● **What you need to do**
Output exactly the lines from the first one down to the line containing "COL = scene.collection", inclusive.

====================

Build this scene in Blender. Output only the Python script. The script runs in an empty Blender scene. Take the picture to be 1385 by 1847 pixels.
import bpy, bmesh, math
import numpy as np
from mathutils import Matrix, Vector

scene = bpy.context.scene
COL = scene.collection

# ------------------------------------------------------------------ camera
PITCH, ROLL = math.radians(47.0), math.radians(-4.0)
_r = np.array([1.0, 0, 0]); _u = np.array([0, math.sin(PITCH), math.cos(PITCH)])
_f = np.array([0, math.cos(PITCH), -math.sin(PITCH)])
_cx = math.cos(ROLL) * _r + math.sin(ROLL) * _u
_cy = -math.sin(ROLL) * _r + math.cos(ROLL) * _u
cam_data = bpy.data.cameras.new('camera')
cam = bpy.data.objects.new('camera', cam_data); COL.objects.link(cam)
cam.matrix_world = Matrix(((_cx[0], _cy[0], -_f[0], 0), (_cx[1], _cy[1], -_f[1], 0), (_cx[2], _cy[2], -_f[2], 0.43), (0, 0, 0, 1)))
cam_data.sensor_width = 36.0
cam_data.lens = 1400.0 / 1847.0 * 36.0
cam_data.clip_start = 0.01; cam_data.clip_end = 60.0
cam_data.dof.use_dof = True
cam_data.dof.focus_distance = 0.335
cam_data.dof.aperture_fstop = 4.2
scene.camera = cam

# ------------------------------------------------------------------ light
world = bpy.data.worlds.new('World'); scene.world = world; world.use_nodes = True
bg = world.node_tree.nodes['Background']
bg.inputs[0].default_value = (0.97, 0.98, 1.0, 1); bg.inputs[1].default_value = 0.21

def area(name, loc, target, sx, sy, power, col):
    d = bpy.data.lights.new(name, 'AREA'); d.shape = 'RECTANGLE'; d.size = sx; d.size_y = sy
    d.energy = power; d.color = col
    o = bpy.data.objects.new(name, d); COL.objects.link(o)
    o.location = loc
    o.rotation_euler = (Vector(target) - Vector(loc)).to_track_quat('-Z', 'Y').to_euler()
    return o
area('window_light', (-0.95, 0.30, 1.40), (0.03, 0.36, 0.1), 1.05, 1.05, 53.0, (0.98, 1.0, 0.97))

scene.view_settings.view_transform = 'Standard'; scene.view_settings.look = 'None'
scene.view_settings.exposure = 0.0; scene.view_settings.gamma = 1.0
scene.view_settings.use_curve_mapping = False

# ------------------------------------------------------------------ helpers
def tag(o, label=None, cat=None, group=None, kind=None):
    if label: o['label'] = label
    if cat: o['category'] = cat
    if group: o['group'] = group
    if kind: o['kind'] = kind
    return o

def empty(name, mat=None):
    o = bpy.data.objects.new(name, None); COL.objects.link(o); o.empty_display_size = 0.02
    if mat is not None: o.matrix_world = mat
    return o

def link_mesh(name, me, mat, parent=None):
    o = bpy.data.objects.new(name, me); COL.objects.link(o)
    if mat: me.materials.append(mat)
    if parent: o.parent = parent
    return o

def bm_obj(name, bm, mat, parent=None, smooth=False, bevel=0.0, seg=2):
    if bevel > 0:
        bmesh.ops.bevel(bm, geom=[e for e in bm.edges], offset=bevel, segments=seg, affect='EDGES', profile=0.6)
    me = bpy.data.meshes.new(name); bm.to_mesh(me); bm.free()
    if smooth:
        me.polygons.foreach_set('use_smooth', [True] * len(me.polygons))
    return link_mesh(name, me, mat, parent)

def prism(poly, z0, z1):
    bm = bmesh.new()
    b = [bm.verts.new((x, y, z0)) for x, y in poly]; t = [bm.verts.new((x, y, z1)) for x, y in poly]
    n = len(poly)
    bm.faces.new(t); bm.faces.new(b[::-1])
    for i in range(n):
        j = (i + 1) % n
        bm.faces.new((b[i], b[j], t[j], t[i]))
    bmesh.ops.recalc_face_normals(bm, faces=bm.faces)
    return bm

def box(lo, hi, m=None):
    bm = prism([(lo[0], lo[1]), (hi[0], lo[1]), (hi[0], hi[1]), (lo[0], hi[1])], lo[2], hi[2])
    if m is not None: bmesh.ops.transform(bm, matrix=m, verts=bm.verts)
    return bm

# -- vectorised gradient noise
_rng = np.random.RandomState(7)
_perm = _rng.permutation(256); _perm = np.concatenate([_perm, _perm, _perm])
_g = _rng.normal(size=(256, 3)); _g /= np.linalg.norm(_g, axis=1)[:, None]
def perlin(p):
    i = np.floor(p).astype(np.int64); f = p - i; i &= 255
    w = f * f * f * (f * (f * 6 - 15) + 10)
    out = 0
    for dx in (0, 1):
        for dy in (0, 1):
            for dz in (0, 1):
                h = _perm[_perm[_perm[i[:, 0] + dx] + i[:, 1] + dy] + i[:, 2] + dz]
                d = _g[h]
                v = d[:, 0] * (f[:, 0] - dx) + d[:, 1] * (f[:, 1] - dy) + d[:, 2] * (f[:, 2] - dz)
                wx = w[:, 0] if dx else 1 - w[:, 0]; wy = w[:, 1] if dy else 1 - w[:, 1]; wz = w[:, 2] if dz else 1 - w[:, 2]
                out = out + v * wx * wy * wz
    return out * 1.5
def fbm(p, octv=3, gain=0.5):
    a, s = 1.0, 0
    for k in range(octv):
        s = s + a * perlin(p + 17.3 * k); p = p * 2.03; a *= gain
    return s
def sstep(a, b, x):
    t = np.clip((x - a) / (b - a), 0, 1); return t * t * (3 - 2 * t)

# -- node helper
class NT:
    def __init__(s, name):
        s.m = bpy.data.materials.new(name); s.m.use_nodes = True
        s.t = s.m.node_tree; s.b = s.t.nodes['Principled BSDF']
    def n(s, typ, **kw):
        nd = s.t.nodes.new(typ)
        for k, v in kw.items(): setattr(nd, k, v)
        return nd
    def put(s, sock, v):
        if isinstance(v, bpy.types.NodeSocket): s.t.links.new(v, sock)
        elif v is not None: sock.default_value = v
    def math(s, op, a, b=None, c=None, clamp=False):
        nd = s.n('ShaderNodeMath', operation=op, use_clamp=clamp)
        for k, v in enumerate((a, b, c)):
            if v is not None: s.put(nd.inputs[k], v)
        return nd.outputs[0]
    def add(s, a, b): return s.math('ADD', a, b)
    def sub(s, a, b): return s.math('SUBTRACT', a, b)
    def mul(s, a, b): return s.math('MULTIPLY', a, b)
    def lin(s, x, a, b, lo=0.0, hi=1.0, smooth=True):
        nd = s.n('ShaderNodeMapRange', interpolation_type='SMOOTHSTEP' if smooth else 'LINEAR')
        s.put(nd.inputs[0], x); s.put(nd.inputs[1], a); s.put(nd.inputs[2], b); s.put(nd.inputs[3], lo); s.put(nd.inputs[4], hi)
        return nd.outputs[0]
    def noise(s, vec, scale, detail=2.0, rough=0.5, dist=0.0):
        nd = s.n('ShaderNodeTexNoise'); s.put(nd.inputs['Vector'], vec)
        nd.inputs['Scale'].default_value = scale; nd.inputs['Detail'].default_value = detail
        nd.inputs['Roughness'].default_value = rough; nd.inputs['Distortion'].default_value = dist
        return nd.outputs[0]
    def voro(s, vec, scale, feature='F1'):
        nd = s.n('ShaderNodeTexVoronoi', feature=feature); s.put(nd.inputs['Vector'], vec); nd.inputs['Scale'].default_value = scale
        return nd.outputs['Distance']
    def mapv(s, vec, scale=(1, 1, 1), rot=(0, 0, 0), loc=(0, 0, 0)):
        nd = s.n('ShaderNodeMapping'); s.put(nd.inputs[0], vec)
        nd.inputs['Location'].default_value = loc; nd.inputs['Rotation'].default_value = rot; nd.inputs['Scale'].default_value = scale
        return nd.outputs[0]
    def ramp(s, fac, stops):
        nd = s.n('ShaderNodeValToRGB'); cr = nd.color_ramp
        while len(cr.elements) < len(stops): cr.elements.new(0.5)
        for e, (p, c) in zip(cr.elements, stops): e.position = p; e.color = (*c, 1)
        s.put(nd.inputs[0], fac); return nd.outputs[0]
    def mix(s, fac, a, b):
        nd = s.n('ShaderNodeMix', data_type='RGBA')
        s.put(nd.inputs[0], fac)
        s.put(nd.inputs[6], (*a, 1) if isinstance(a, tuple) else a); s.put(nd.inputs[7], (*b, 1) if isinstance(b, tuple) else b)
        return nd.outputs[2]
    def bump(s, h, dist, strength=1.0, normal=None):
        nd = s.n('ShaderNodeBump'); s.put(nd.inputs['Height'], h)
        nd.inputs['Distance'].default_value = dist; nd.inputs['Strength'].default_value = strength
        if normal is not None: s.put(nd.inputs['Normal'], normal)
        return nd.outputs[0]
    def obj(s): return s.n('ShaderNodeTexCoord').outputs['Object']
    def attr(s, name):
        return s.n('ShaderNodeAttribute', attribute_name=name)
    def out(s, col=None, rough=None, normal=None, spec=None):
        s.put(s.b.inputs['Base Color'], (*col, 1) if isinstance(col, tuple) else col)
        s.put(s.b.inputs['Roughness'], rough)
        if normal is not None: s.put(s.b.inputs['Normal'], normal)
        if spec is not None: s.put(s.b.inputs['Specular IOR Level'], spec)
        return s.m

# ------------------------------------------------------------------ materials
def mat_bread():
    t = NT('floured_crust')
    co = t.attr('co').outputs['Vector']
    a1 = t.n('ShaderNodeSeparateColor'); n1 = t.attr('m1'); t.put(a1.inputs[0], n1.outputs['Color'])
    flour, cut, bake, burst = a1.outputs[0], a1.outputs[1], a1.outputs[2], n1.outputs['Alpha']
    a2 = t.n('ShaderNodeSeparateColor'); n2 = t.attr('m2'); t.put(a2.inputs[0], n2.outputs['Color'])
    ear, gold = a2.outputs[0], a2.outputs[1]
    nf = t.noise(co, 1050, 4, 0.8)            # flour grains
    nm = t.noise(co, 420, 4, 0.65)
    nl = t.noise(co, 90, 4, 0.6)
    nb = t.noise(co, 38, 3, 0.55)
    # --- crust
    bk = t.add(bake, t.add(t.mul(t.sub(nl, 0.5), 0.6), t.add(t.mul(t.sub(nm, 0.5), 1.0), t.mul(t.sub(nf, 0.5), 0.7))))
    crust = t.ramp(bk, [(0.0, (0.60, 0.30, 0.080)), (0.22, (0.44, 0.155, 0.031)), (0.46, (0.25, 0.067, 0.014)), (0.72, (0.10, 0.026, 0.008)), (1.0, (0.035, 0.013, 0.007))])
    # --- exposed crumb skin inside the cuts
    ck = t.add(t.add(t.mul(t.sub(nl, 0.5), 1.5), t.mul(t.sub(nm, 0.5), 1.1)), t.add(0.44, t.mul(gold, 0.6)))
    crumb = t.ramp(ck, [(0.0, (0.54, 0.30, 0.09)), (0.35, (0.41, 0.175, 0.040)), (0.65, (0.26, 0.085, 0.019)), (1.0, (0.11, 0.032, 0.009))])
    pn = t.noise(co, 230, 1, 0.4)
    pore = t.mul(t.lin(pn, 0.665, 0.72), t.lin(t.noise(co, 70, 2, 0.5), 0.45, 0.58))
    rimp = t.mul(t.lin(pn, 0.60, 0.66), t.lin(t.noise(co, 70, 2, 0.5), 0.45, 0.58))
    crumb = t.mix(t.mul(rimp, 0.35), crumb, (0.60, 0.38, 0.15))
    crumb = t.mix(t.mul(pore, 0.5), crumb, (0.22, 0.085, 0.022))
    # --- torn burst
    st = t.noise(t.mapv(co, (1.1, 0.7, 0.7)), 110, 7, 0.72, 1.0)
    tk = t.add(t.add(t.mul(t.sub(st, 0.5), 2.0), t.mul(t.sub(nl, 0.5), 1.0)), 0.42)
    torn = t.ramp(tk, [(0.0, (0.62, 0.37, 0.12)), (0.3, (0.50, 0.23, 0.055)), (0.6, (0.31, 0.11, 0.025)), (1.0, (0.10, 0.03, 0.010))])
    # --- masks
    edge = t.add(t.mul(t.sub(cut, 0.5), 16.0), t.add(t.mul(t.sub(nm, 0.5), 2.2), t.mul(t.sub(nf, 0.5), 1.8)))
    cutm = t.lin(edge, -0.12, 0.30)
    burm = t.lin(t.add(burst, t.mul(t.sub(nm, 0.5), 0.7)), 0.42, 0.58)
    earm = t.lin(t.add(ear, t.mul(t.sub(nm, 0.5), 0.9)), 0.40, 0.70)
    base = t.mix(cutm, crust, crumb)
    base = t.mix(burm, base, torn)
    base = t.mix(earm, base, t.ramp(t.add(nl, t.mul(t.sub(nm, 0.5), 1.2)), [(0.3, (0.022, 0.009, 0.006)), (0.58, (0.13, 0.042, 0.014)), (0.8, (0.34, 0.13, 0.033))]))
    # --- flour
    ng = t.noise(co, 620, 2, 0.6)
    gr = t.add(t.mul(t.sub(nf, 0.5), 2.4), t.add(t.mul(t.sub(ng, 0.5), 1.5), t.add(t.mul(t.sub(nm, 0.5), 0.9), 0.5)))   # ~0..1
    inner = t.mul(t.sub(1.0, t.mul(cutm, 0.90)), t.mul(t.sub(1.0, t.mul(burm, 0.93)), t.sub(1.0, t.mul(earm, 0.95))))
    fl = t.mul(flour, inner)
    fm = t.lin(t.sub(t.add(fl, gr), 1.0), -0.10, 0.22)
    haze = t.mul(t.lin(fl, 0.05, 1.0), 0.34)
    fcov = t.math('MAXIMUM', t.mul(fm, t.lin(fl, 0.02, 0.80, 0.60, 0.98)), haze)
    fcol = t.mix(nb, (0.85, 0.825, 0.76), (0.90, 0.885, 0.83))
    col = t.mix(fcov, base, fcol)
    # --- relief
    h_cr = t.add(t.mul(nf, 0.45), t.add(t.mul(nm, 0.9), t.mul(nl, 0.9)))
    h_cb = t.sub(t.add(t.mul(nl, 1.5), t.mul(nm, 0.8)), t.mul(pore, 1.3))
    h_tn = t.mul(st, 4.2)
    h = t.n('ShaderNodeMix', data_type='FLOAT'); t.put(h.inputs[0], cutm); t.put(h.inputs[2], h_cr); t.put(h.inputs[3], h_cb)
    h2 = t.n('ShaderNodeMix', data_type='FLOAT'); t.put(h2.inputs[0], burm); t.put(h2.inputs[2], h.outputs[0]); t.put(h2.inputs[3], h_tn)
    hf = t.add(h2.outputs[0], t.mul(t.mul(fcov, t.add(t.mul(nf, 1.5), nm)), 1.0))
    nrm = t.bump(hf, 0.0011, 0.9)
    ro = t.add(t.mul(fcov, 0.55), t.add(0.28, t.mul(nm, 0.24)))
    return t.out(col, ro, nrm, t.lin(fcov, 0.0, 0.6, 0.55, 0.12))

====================

● **Correct output**
Build this scene in Blender. Output only the Python script. The script runs in an empty Blender scene. Take the picture to be 1385 by 1847 pixels.
import bpy, bmesh, math
import numpy as np
from mathutils import Matrix, Vector

scene = bpy.context.scene
COL = scene.collection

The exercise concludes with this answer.